Mais pour Peter Frumhoff, enseignant en sciences environnementales à Harvard, « l’ingénierie climatique est un des pires scénarios possibles pour lutter contre la crise climatique ». Peter Frumhoff est aussi un des experts du GIEC, il est aux premières loges des analyses des changements climatiques et des mesures proposées pour éviter le pire.

Car le dioxyde de soufre peut être mortel. Il peut aussi avoir des effets secondaires dans l’atmosphère, notamment générer des pluies acides, mais aussi créer des changements climatiques locaux. « C’est néanmoins un scénario qu’il faut prendre au sérieux, expérimenter et encadrer, poursuit-il. Ce ne sera pas à utiliser de façon pérenne, mais cela pourrait nous permettre de gagner du temps » en attendant de mettre en place des vraies solutions. D’ailleurs, en octobre dernier, la Maison Blanche a lancé un plan de recherche sur cinq ans pour, justement, étudier les manières de modifier les quantités de lumières reçues par la Terre pour atténuer les effets du changement climatique.

L’utilisation de dioxyde de soufre donc, mais aussi lâcher des particules d’aérosol dans la stratosphère pour créer un effet miroir, ou injecter du sodium dans l’atmosphère pour permettre aux nuages de mieux refléter le rayonnement solaire, deux autres idées au sein de l’ingénierie climatique. L’idée d’utiliser cette technique** reste toutefois très controversée.
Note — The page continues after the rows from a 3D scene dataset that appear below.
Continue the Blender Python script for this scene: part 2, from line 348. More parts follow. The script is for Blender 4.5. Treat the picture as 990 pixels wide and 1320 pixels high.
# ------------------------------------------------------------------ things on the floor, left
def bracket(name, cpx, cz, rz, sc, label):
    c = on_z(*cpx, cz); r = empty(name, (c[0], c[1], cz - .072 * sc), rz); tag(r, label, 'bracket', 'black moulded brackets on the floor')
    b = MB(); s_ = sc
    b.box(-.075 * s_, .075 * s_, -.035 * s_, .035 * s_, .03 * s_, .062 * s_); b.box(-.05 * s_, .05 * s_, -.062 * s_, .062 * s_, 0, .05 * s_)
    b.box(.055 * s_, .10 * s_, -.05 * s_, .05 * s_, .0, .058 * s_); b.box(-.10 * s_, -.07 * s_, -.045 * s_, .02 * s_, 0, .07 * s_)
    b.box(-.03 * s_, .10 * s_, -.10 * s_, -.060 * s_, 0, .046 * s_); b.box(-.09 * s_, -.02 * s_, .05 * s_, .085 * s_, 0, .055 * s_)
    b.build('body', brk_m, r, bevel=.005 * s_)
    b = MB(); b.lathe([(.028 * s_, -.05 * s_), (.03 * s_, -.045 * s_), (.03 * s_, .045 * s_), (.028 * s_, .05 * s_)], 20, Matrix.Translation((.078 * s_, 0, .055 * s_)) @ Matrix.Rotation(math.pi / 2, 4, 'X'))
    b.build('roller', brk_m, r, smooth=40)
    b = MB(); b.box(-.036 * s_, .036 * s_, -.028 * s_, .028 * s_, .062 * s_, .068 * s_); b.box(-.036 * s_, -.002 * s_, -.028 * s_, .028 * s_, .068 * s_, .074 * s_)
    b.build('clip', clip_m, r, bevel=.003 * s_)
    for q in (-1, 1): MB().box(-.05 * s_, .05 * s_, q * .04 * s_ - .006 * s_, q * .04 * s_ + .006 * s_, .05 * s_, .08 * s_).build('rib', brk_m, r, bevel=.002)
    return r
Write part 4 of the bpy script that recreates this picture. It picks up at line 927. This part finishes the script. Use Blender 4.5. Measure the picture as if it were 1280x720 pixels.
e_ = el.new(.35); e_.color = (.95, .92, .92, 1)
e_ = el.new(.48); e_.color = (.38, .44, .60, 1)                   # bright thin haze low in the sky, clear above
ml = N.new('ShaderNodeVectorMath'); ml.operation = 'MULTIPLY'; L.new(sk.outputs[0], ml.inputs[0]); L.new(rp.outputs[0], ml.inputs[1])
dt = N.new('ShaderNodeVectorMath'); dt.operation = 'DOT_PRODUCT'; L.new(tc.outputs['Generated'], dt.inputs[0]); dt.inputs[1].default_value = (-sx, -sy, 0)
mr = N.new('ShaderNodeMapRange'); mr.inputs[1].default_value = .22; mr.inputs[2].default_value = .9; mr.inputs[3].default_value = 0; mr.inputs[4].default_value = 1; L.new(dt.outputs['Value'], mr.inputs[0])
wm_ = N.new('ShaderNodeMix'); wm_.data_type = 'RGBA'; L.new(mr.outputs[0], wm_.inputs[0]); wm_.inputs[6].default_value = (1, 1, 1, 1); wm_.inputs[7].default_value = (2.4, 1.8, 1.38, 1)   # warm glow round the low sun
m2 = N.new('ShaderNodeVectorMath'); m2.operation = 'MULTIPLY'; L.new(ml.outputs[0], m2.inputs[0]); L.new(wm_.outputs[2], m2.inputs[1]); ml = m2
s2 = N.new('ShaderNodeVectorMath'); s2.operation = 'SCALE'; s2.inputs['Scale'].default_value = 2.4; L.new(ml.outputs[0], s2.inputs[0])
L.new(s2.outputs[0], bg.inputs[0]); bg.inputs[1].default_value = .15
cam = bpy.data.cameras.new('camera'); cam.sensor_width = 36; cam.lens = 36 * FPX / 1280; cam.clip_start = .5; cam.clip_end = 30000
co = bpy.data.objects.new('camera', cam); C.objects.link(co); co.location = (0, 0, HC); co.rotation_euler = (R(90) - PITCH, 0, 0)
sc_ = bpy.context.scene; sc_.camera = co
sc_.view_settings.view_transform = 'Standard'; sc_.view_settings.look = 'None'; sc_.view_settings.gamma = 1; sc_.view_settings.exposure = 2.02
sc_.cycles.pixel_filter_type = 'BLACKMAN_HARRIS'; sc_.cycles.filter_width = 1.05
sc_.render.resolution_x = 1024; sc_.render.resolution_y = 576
Une étude de scientifiques de Harvard, menée en Suède, a ainsi été annulée en 2021 à la suite de l’opposition des écologistes et des communautés locales.

Un coût plus grand que les bénéfices

Make Sunsets aussi a fait des remous, quand Luke Iseman a fait voler son premier test mi-janvier, depuis chez lui en Californie. Le ballon porté par les vents a survolé le Mexique, le pays où la startup envisageait de poursuivre ses expérimentations, mais qui n’a pas apprécié et a interdit le survol de leur territoire. Pour Peter Frumhoff, l’approche de Make Sunsets est beaucoup trop sauvage : « Vu la problématique environnementale et éthique, il faut associer les gouvernements et les communautés locales qui peuvent être affectées par les conséquences de ces tests. »

Car il ne faut pas oublier que c’est la lumière du soleil permet à la végétation de pousser – la fameuse photosynthèse – et à la vie de se développer. De ce fait, le mal généré par l’ingénierie climatique pourrait être plus important que les bénéfices, et c’est la raison pour laquelle cette technique a été mis de côté pendant des décennies – alors qu’elle existe depuis les années 1960.

D’autant plus qu’aujourd’hui, scientifiques et gouvernements craignent que si les résultats sont concluants, de nombreux pays et entreprises vont refuser de réduire les émissions puisqu’il suffirait d’injecter des milliards de tonnes de dioxyde de soufre dans le ciel pour compenser. Au risque de vivre entouré d’un nuage de soufre. Sans compter que certains États ou organisations pourraient utiliser l’ingénierie climatique comme une arme pour modifier le climat.